Accelerating, the boat gets up on plane. The wake comes off at 12/14 knots, the boat frees itself from the grip of the water and begins to glide lightly, suspended on the air cushion created by the hull steps. We immediately feel under our feet that the hull is working well, every push on the throttles corresponds to an increase in speed, there is no resistance and the attitude of the RYCK 280 remains unchanged, always perfectly horizontal.

At 20/25 knots, we go from one wave to another without apparent effort. The scimitar-shaped bow does a good job, literally separating the waves and cutting them in two, so much so that the boat doesn’t even slow down when we meet them. I speed up again and get up to around 27/28 knots, tell the crew to hold on tight and turn hard.

The hull is nailed to its trajectory. I further reduce the turning radius in an attempt to get the boat into difficulty by reaching very tight turning angles, the RYCK 280 barely slows down, without ever hinting at stopping planing. I push the throttles all the way down while I’m turning but the only thing I get is a crazy increase of centrifugal force, the boat doesn’t spin and doesn’t tend to widen its trajectory, it’s like being on a motorbike while tackling the Stelvio Pass, one bend after another…

I get back on a straight trajectory and, despite the sea, the wind and the astonished look of the crew, I push the throttle to the end of the stroke while trimming the outboard and, thanks to a stretch without swells, I reach the remarkable speed of 40 knots, not bad at all for this intermediate engine option.

We get back on course and the sea is rough again, but this hull, extremely at ease in these conditions, takes us to the Lerins Islands without any problems. Of course, we are cruising in difficult conditions, so there are a few jolts and splashes due to the wind, but the feeling is always one of great safety. RYCK Yachts has definitely done a great job with this project.

It’s time to take our drone and start flying to film this boat. I take off the drone with a few problems due to the wind and then I take my first look at the RYCK 280 from above and…. And although I am convinced that I have just tested an exceptional boat, I realize that its beauty will be the first reason for choosing it.

How It's Made
The new RYCK 280 marks the birth of a new generation of walk-around boats which, without affecting the beauty of the sporty lines designed by Bill Dixon, conceal truly remarkable exterior and interior roominess.

At Anchor
Below deck, in fact the owner can enjoy a cabin with a real bathroom, a double bed and even a wardrobe – all fittings that are commonly found on boats of a much larger size.

But if the interior has impressed us, it’s on the outside that the RYCK 280 delivers her masterstroke.
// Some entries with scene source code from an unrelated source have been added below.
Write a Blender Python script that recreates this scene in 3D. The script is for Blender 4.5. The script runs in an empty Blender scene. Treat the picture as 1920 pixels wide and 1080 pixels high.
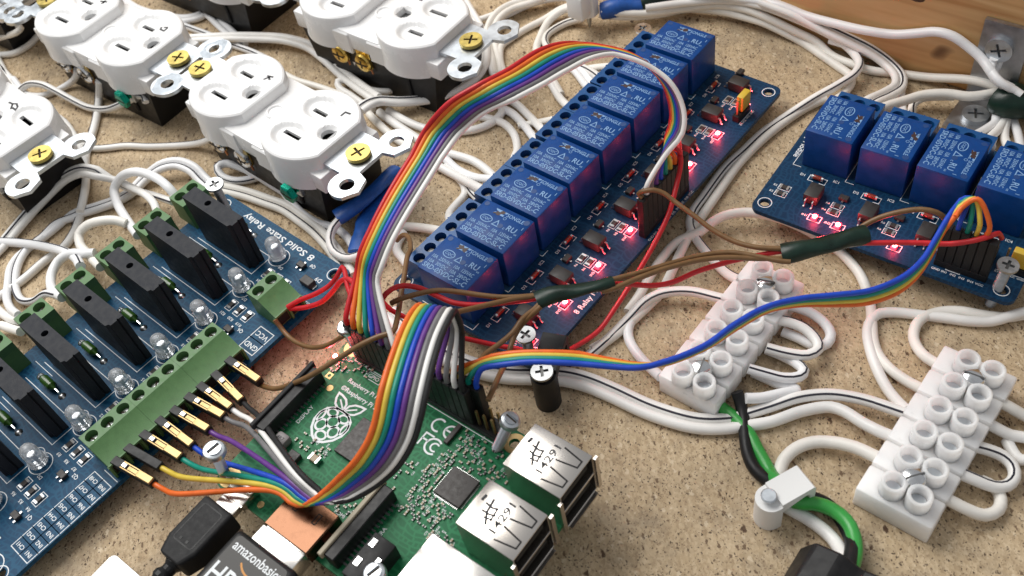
import bpy, bmesh, math, random
from mathutils import Vector, Matrix
from mathutils.geometry import tessellate_polygon, delaunay_2d_cdt
random.seed(11)
S = bpy.context.scene
COL = S.collection
S.unit_settings.system = 'METRIC'
S.unit_settings.scale_length = 0.001          # one unit is one millimetre
# ---------------------------------------------------------------- camera
CAM_R=[0.975919, -0.167132, -0.140173];CAM_U=[0.218132, 0.747745, 0.627133];CAM_F=[0.0, 0.642607, -0.766196]
cam = bpy.data.cameras.new('camera')
cam.sensor_fit = 'HORIZONTAL'; cam.sensor_width = 36.0
cam.lens = 36.0 * 1857.5 / 1920.0
cam.clip_start = 5.0; cam.clip_end = 6000.0
cam.dof.use_dof = True; cam.dof.focus_distance = 292.0; cam.dof.aperture_fstop = 0.025
camo = bpy.data.objects.new('camera', cam); COL.objects.link(camo)
camo.matrix_world = Matrix(((CAM_R[0], CAM_U[0], -CAM_F[0], 0), (CAM_R[1], CAM_U[1], -CAM_F[1], 0), (CAM_R[2], CAM_U[2], -CAM_F[2], 235.0), (0, 0, 0, 1)))
S.camera = camo
# ---------------------------------------------------------------- light of the room
W = bpy.data.worlds.new('World'); S.world = W; W.use_nodes = True
bgn = W.node_tree.nodes['Background']
bgn.inputs[0].default_value = (0.95, 0.97, 1.0, 1); bgn.inputs[1].default_value = 0.40
def area(name, loc, target, sx, sy, power, color):
    l = bpy.data.lights.new(name, 'AREA'); l.shape = 'RECTANGLE'; l.size = sx; l.size_y = sy; l.energy = power; l.color = color
    o = bpy.data.objects.new(name, l); COL.objects.link(o); o.location = loc
    o.rotation_euler = (Vector(target) - Vector(loc)).to_track_quat('-Z', 'Y').to_euler()
    return o
area('window_light', (-330, 640, 760), (-10, 190, 0), 760, 560, 8.8e6, (1.0, 0.985, 0.955))
area('ceiling_lamp', (-130, 400, 640), (-30, 150, 0), 150, 150, 5.0e5, (1.0, 0.94, 0.84))
S.view_settings.view_transform = 'Standard'; S.view_settings.look = 'None'
S.view_settings.exposure = 0.0; S.view_settings.gamma = 1.0
# ---------------------------------------------------------------- measured layout (millimetres)
POSE={"r8":[73.19,280.26,8.0,-0.8504,0.9663],"r4":[156.39,179.96,8.0,-2.3569,0.9441],"pi":[-88.48,143.27,12.18,-0.8177,1.0],"ss":[-91.83,244.97,6.2,-0.8724,1.0],"KL":[-65.21,274.33,26.0,-0.8696,1.0188],"HJ":[-129.26,345.58,26.0,-0.8104,0.9466],"MN":[-23.83,317.58,26.0,-0.8135,0.9882],"P":[-172.78,310.16,26.0,-0.8976,0.987]}
TS={"A":[73.07,171.18,-0.84,-0.0,8.38,6.57,12.93,7.98,2.34],"B":[112.46,127.79,-0.84,-0.0,8.48,6.4,12.98,8.68,4.13]}
HAND={"KL":[[[-12.8,8.7],[-10.1,9.4]],[[-11.3,9.0],[-12.4,6.7]],[[-11.7,8.6],[-10.1,7.7]],[[28.4,10.3],[26.1,10.0],[26.1,7.9]]],"HJ":[[[23.7,8.2],[24.5,7.0],[26.6,7.0],[26.4,9.0]],[[24.8,8.5],[26.3,9.2]],[[-14.5,8.1],[-11.1,9.0]],[[-12.5,7.0],[-12.5,9.5]],[[-13.3,8.9],[-11.9,7.7]]],"P":[[[8.7,7.5],[10.9,7.9],[13.1,5.9]],[[10.9,7.9],[12.3,8.8],[14.4,8.0],[14.8,6.7],[12.8,6.7]]],"MN":[[[11.5,8.1],[13.0,8.2]]]}
SLEEVE={"upper":[[-51.6,237.3,7.0],[-47.8,238.6,7.5],[-43.6,240.3,8.0],[-39.2,243.4,8.5],[-34.8,247.4,8.5],[-29.8,252.6,8.0]],"lower":[[-45.7,221.9,5.0],[-44.3,227.5,5.0],[-42.5,233.3,5.5],[-40.7,238.1,5.0],[-37.9,241.5,5.0],[-34.7,246.2,5.0],[-32.5,249.7,4.5]],"tape1":[[5.7,167.8,27.5],[9.7,168.2,28.0],[15.3,167.7,28.2],[20.6,167.7,28.2],[24.3,167.6,28.0],[26.4,167.9,27.5]],"tape2":[[74.8,170.7,20.5],[78.5,170.0,21.0],[83.4,169.8,21.3],[88.9,170.0,21.3],[94.2,170.5,21.0],[98.6,170.8,20.5]],"tape3":[[166.8,225.2,7.0],[168.2,222.8,7.2],[171.3,220.3,7.3],[175.1,218.2,7.3],[179.0,216.3,7.0]],"top":[[56.3,316.0,7.0],[61.6,314.5,8.0],[67.3,314.3,8.0],[71.3,314.0,8.0]],"topg":[[70.9,313.8,8.2],[75.8,313.8,8.2],[81.7,314.2,8.0],[87.5,314.4,8.0]]}
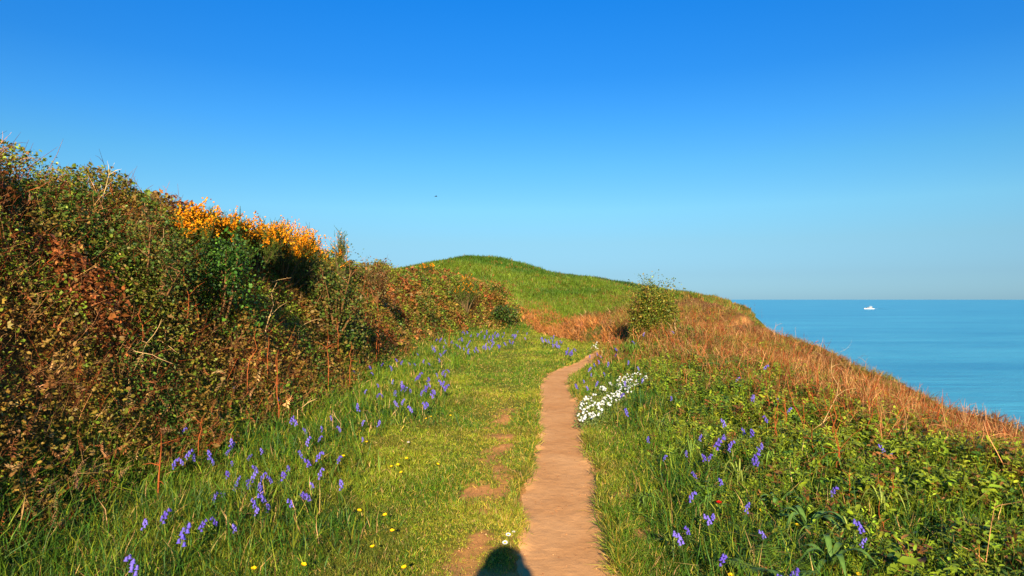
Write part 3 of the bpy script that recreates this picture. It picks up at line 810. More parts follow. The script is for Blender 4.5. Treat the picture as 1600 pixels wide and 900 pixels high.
shrub_at('dark green bush at the very end of the bank beside the orange bracken', 782, 33, 478, 1.0, 2000, .09, [lin(64, 92, 30), lin(48, 74, 26), lin(96, 92, 38)])
shrub_at('green bush on the near end of the bank crest', 236, 7.4, 336, .6, 4200, .028, [lin(84, 104, 32), lin(108, 100, 40), lin(60, 84, 28)])
bush = shrub_at('round yellow green bush on the right verge where the path disappears', 1022, 18.6, 442, .84, 13000, .042, [lin(112, 122, 32), lin(78, 98, 26), lin(140, 124, 42)], nbr=22, spray=10, core=.6)

# ---- white campion cushion on the verge
def inpoly(px, py, poly):
    c = False; n = len(poly)
    for i in range(n):
        (x1, y1), (x2, y2) = poly[i], poly[i - 1]
        if (y1 > py) != (y2 > py) and px < (x2 - x1) * (py - y1) / (y2 - y1) + x1: c = not c
    return c
def petals(n, L, W, cup, col, cc, rc):
    parts = []
    for i in range(n): parts.append(xf(leafg(L, W, .1, -.1 * cup, col, 1), (0, 0, 0), (cup, 0, 6.283 * i / n)))
    k = 6; V = [(0, 0, rc * .7)] + [(rc * math.cos(6.283 * i / k), rc * math.sin(6.283 * i / k), rc * .15) for i in range(k)]
    parts.append((np.array(V), np.array([[0, 1 + i, 1 + (i + 1) % k] for i in range(k)]), np.array(cc)))
    return cat_geo(parts)
def face_cam(n, sp=.35): return np.stack([rng.normal(.75, sp, n), rng.normal(0, sp, n)], -1)
def campion(label, poly, nf, hmax, size, kids):
    cx = np.mean([p[0] for p in poly]); cy = np.mean([p[1] for p in poly])
    c = at(cx, cy, .1); root = empty('campion_plant', c); tag(root, label, 'white flowers')
    pts = []; r = random.Random(3)
    x0, x1 = min(p[0] for p in poly), max(p[0] for p in poly); y0, y1 = min(p[1] for p in poly), max(p[1] for p in poly)
    while len(pts) < nf:
        a, b = r.uniform(x0, x1), r.uniform(y0, y1)
        if not inpoly(a, b, poly): continue
        if vn(a / 8, b / 6, 5) < .30: continue
        h = r.uniform(.5, 1) * hmax; q = at(a, b, h)
        if q is None: continue
        pts.append(q + [0, 0, h])
    pts = np.array(pts) - c
    fl = petals(5, 1, .95, .35, np.array([.62, .62, .6]), [.4, .44, .2], .3)
    nl = nf * 26; k = rng.integers(0, nf, nl)
    lp = pts[k] + rng.normal(0, 1, (nl, 3)) * [.05, .05, .03] - np.c_[np.zeros((nl, 2)), .03 + hmax * .6 * rng.random(nl)]
    cloud(nl, LV[:3], lp, .022 * np.exp(rng.normal(0, .25, nl)) * (size / .02), jit(lin(116, 130, 62), nl, .2, .05), parent=root)
    ordr = np.argsort(pts[:, 1]); me = None
    for j in ordr[:kids]:
        if me is None:
            o = mesh_obj('flower', fl[0] * 1.0, fl[1], M_PETAL, fl[2], root); me = o.data
        else:
            o = bpy.data.objects.new('flower', me); COL.objects.link(o); o.parent = root
        o.location = pts[j]; o.rotation_euler = (r.gauss(.75, .35), r.gauss(0, .35), r.uniform(-.6, .6)); o.scale = (size * r.uniform(.8, 1.2),) * 3
    rest = pts[ordr[kids:]]
    if len(rest):
        V, Fc, C = realise([fl], rest, face_cam(len(rest)), rng.normal(0, .5, len(rest)), size * (.8 + .4 * rng.random(len(rest))), np.ones((len(rest), 3)))
        o = mesh_obj('flowers', V, Fc, M_PETAL, C, root)
        if kids: tag(o, kind='stuff')
campion('long cushion of white campion flowers spilling towards the path', [(903, 656), (902, 630), (925, 612), (950, 598), (978, 584), (1008, 580), (1013, 592), (990, 604), (984, 618), (962, 628), (948, 642), (930, 652), (916, 660)], 290, .16, .017, 100)
campion('small distant patch of white flowers beside the bend of the path', [(924, 545), (928, 533), (938, 536), (936, 546)], 9, .2, .022, 9)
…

An enormous aft cockpit, all on one level, accommodates the convertible stern sofas and extends to the wheelhouse which, sheltered by an excellent and sturdy T-Top, houses two helm seats. The windscreen protects both the entrance below deck and the helm station which, more importantly, houses two 12-inch displays and all the necessary controls.

Moving to the bow, again protected by the handrails and the bulwarks, we find a central sundeck for two people which, crowned by the audio system and the cup holders, will certainly be the most popular area when at anchor. The bow plate houses the anchor in extension, which thus avoids touching the beautiful scimitar-shaped bow that characterizes this intriguing craft.

Offering unimaginable customization possibilities and a truly intriguing introductory price (around 55,000 euros, VAT and engine excluded), the RYCK 280 has the specific aim of beating her reference market. As proof of the project’s versatility.

The yard offers six basic configurations which can be customized to suit every owner’s taste and needs:

  • Speed & Performance
  • Cruise & Swim
  • Dive & Climb
  • Fish & Barbecue
  • Trips & Weekend
  • Surf & Fun

Needless to say, we too couldn’t resist and had fun using the amazing configurator. We came up with two configurations, one not too rich in accessories but already complete with everything you need, at around EUR 130,000 (including VAT and a 250 hp Mercury – approximately $150,000) and one really full optional and with the most powerful engine option (Mercury Verado 350) which, including VAT, stops the price at around EUR 160,000 (approximately $185,000).

These are decidedly affordable figures which, especially with the second configuration which includes any and all comforts, allow for unforgettable holidays, even long-range ones, aboard this RYCK 280 which, last but not least, is also trailerable and never ceases to amaze us.